Until January 2016 in the Chilean electric sector, the attributes of safety and adequacy, were grouped under the concept of firm power. This is despite the fact that the LGSE differentiates both concepts since the regulation to define the recognition of the sufficiency attribute (S.D. N°62 of 2006 [35]) has been published since 2006. However, it was necessary to wait until ancillary services were defined and implemented to achieve to separate both concepts in practice. This happened in January 2016, with the publication of the Technical Standard of Power Transfer between Generating Companies.

Depending on the type of power plant and the resource used, each power plant will provide different powers for the system. Therefore, S.D. N°62 of 2006 defines the guidelines for determining the adequacy power of each type of power plant and thus power transfers between companies. The latter is determined from the adequacy power and existing peak demand commitments. In this way, each owner of generation means must be able to satisfy his own commitments for peak demand considering its adequacy power and that acquired to other companies.

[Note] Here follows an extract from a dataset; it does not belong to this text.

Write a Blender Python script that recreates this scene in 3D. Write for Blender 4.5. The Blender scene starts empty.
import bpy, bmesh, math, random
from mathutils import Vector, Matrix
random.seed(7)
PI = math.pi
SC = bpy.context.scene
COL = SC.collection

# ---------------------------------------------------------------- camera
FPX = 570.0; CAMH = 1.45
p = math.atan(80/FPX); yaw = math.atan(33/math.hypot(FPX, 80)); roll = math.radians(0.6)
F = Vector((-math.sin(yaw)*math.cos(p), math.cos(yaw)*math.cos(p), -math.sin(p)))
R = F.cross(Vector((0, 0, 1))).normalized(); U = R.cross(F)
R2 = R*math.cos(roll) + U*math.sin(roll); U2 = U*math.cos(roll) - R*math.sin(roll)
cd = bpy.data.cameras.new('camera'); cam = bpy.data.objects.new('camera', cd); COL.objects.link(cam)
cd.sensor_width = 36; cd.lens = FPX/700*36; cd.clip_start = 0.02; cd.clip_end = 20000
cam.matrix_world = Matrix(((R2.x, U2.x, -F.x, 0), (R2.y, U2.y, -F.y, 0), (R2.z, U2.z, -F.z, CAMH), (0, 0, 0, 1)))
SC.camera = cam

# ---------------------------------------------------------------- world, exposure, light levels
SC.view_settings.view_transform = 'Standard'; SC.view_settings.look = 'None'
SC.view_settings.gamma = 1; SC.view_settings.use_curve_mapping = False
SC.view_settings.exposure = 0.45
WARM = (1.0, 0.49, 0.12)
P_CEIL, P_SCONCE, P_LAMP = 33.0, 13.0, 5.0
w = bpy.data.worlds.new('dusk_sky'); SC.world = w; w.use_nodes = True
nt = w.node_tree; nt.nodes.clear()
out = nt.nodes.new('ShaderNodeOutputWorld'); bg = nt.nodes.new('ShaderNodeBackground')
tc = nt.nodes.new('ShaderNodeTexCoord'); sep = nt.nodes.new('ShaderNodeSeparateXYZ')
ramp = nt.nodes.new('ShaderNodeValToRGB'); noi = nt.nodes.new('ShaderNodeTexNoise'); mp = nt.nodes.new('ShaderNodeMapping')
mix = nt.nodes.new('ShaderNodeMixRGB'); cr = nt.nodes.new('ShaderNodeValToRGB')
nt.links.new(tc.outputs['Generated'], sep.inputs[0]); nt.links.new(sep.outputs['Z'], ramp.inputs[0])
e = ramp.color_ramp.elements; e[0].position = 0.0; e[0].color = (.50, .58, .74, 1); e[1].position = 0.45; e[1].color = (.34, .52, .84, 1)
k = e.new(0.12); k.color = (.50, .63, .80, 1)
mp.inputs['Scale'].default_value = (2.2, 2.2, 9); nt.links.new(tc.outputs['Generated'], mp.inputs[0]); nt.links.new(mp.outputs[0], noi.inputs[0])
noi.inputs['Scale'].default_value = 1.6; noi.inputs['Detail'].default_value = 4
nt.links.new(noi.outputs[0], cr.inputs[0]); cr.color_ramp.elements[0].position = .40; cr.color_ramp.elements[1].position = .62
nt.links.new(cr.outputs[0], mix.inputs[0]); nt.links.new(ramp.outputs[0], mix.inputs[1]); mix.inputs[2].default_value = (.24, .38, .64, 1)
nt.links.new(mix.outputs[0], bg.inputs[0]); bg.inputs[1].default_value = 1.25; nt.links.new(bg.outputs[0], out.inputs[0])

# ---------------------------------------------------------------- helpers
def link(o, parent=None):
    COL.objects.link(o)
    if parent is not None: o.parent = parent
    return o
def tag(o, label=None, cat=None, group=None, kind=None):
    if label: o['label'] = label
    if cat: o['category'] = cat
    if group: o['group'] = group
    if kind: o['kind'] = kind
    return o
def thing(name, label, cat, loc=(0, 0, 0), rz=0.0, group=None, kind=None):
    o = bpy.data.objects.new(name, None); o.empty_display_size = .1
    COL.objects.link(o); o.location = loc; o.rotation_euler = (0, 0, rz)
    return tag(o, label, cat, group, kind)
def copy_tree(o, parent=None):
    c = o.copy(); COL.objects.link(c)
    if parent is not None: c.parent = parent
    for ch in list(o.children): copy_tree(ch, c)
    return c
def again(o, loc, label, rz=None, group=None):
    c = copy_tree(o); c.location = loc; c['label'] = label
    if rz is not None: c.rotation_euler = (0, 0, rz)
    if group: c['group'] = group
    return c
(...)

Each generating unit is assigned an adequacy power depending on the uncertainty associated with the availability of the main input of generation that is used and the unavailability of the unit and the installations that interconnect it, characterized by the initial power and the preliminary adequacy power, respectively. For example, the adequacy power of hydroelectric plants will depend on their ability to regulate. A plant with a high capacity of regulation can contribute greater adequacy than a hydroelectric plant without capacity of regulation. The general scheme of the procedure of calculation of adequacy power that establishes the S.D. N°62 is illustrated in Figure 16. The stages and concepts used in the calculation process of adequeacy power for each type of power plant are described in more detail in Annex 3.

The National Energy Commission (CNE) is responsible for defining ancillary services and their categories, based on the Coordinator’s report, considering the safety and quality requirements of the electric systems and the technological characteristics of these services. At least ancillary services include frequency control, voltage control and service recovery plan, both under normal operating conditions and before contingencies.

For its part, the Coordinator must prepare an annual report stating the services required by the electric system, the technical resources necessary for the provision of these services, the infrastructure that must be installed for its provision and its useful life. In addition, the report must indicate for each of the required services the mechanism through which its service will materialize.

To this end, the Law of July 2016 enabled the Coordinator to conduct tenders or auctions when the request is of a very short term. Exceptionally, and only when the market conditions are not competitive or the tenders or auctions are declared as deserted, the benefit can be directly instructed. Subsequently, in March 2019, a new regulation of ancillary services was approved (DS N°113 of 2017). . This regulation establishes the way in which the services required by the system and the mechanisms for providing and/or installing them will be defined. It also establishes how the auctions, tenders and the provision and/or direct installation of the required services will be carried out.

The valuation of the complementary services that are auctioned or tendered will correspond to the value awarded in the respective tender or auction. Regarding the services that must be rendered or installed directly (without bidding process), they will be valued by means of a study of efficiency costs.